**WORK INSTRUCTIONS**
Restate the listing below word for word, omitting any images.

╔══

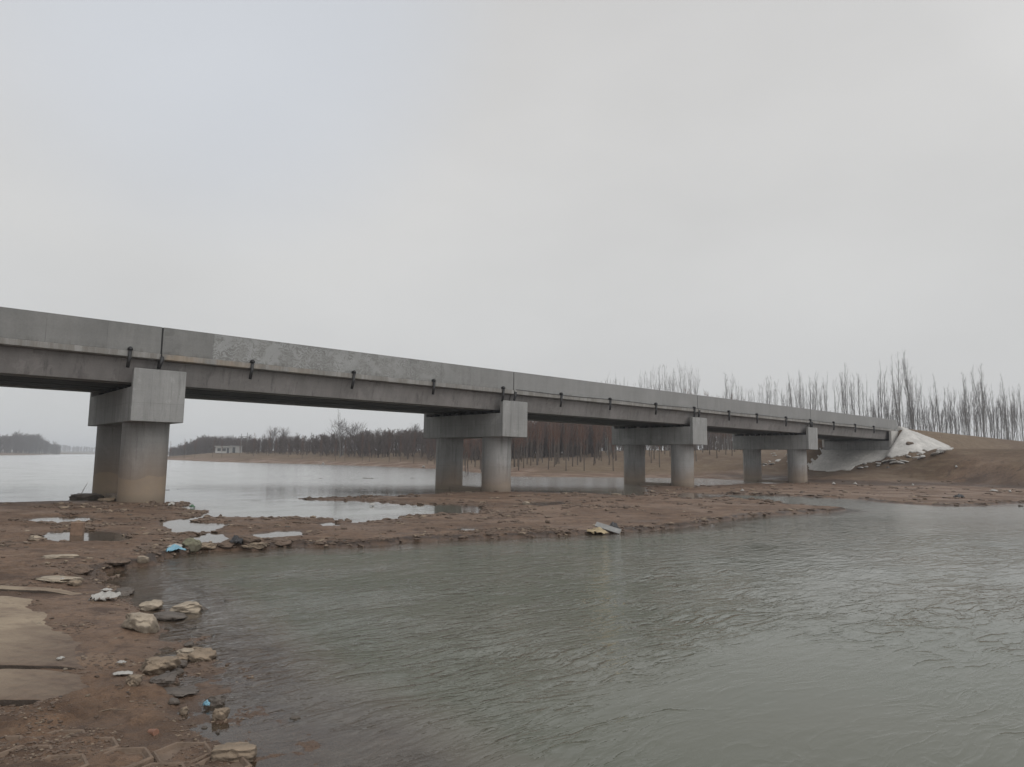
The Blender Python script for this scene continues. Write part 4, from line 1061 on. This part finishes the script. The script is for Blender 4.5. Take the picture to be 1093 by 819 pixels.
gg = t.nodes.new('ShaderNodeMath'); gg.operation = 'MULTIPLY'; L(gm.outputs[0], gg.inputs[0]); L(mr.outputs[0], gg.inputs[1])
cl = t.nodes.new('ShaderNodeVectorMath'); cl.operation = 'SCALE'; L(rp.outputs[0], cl.inputs[0]); L(gg.outputs[0], cl.inputs['Scale'])
d2 = t.nodes.new('ShaderNodeVectorMath'); d2.operation = 'DOT_PRODUCT'; L(tc.outputs['Generated'], d2.inputs[0]); d2.inputs[1].default_value = tuple(ray(235, -30))
m2 = t.nodes.new('ShaderNodeMapRange'); m2.interpolation_type = 'SMOOTHSTEP'; L(d2.outputs['Value'], m2.inputs[0]); m2.inputs['From Min'].default_value = .93; m2.inputs['From Max'].default_value = .998; m2.inputs['To Max'].default_value = .55
mb = t.nodes.new('ShaderNodeMix'); mb.data_type = 'RGBA'; L(m2.outputs[0], mb.inputs[0]); L(cl.outputs[0], mb.inputs[6]); mb.inputs[7].default_value = (6.3, 6.8, 7.6, 1)
mx = t.nodes.new('ShaderNodeMix'); mx.data_type = 'RGBA'; mx.inputs[0].default_value = .96; L(sky.outputs[0], mx.inputs[6]); L(mb.outputs[2], mx.inputs[7])
L(mx.outputs[2], bg.inputs[0]); bg.inputs[1].default_value = .10; L(bg.outputs[0], out.inputs[0])
sl = bpy.data.lights.new('sun', 'SUN'); sl.energy = .7; sl.angle = R(35); sl.color = (1, .97, .93)
so_ = bpy.data.objects.new('sun', sl); col.objects.link(so_)
dr = Vector((math.sin(SA) * math.cos(SE), math.cos(SA) * math.cos(SE), math.sin(SE)))
so_.rotation_euler = dr.to_track_quat('Z', 'Y').to_euler()
sc.view_settings.view_transform = 'Standard'; sc.view_settings.look = 'None'; sc.view_settings.exposure = 0; sc.view_settings.gamma = 1
sc.cycles.max_bounces = 6; sc.cycles.diffuse_bounces = 3; sc.cycles.glossy_bounces = 3; sc.cycles.transparent_max_bounces = 12; sc.cycles.volume_bounces = 1
sc.cycles.use_adaptive_sampling = True; sc.cycles.use_denoising = True; sc.cycles.use_light_tree = False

╚══

**WRITTEN RESPONSE**
The Blender Python script for this scene continues. Write part 4, from line 1061 on. This part finishes the script. The script is for Blender 4.5. Take the picture to be 1093 by 819 pixels.
gg = t.nodes.new('ShaderNodeMath'); gg.operation = 'MULTIPLY'; L(gm.outputs[0], gg.inputs[0]); L(mr.outputs[0], gg.inputs[1])
cl = t.nodes.new('ShaderNodeVectorMath'); cl.operation = 'SCALE'; L(rp.outputs[0], cl.inputs[0]); L(gg.outputs[0], cl.inputs['Scale'])
d2 = t.nodes.new('ShaderNodeVectorMath'); d2.operation = 'DOT_PRODUCT'; L(tc.outputs['Generated'], d2.inputs[0]); d2.inputs[1].default_value = tuple(ray(235, -30))
m2 = t.nodes.new('ShaderNodeMapRange'); m2.interpolation_type = 'SMOOTHSTEP'; L(d2.outputs['Value'], m2.inputs[0]); m2.inputs['From Min'].default_value = .93; m2.inputs['From Max'].default_value = .998; m2.inputs['To Max'].default_value = .55
mb = t.nodes.new('ShaderNodeMix'); mb.data_type = 'RGBA'; L(m2.outputs[0], mb.inputs[0]); L(cl.outputs[0], mb.inputs[6]); mb.inputs[7].default_value = (6.3, 6.8, 7.6, 1)
mx = t.nodes.new('ShaderNodeMix'); mx.data_type = 'RGBA'; mx.inputs[0].default_value = .96; L(sky.outputs[0], mx.inputs[6]); L(mb.outputs[2], mx.inputs[7])
L(mx.outputs[2], bg.inputs[0]); bg.inputs[1].default_value = .10; L(bg.outputs[0], out.inputs[0])
sl = bpy.data.lights.new('sun', 'SUN'); sl.energy = .7; sl.angle = R(35); sl.color = (1, .97, .93)
so_ = bpy.data.objects.new('sun', sl); col.objects.link(so_)
dr = Vector((math.sin(SA) * math.cos(SE), math.cos(SA) * math.cos(SE), math.sin(SE)))
so_.rotation_euler = dr.to_track_quat('Z', 'Y').to_euler()
sc.view_settings.view_transform = 'Standard'; sc.view_settings.look = 'None'; sc.view_settings.exposure = 0; sc.view_settings.gamma = 1
sc.cycles.max_bounces = 6; sc.cycles.diffuse_bounces = 3; sc.cycles.glossy_bounces = 3; sc.cycles.transparent_max_bounces = 12; sc.cycles.volume_bounces = 1
sc.cycles.use_adaptive_sampling = True; sc.cycles.use_denoising = True; sc.cycles.use_light_tree = False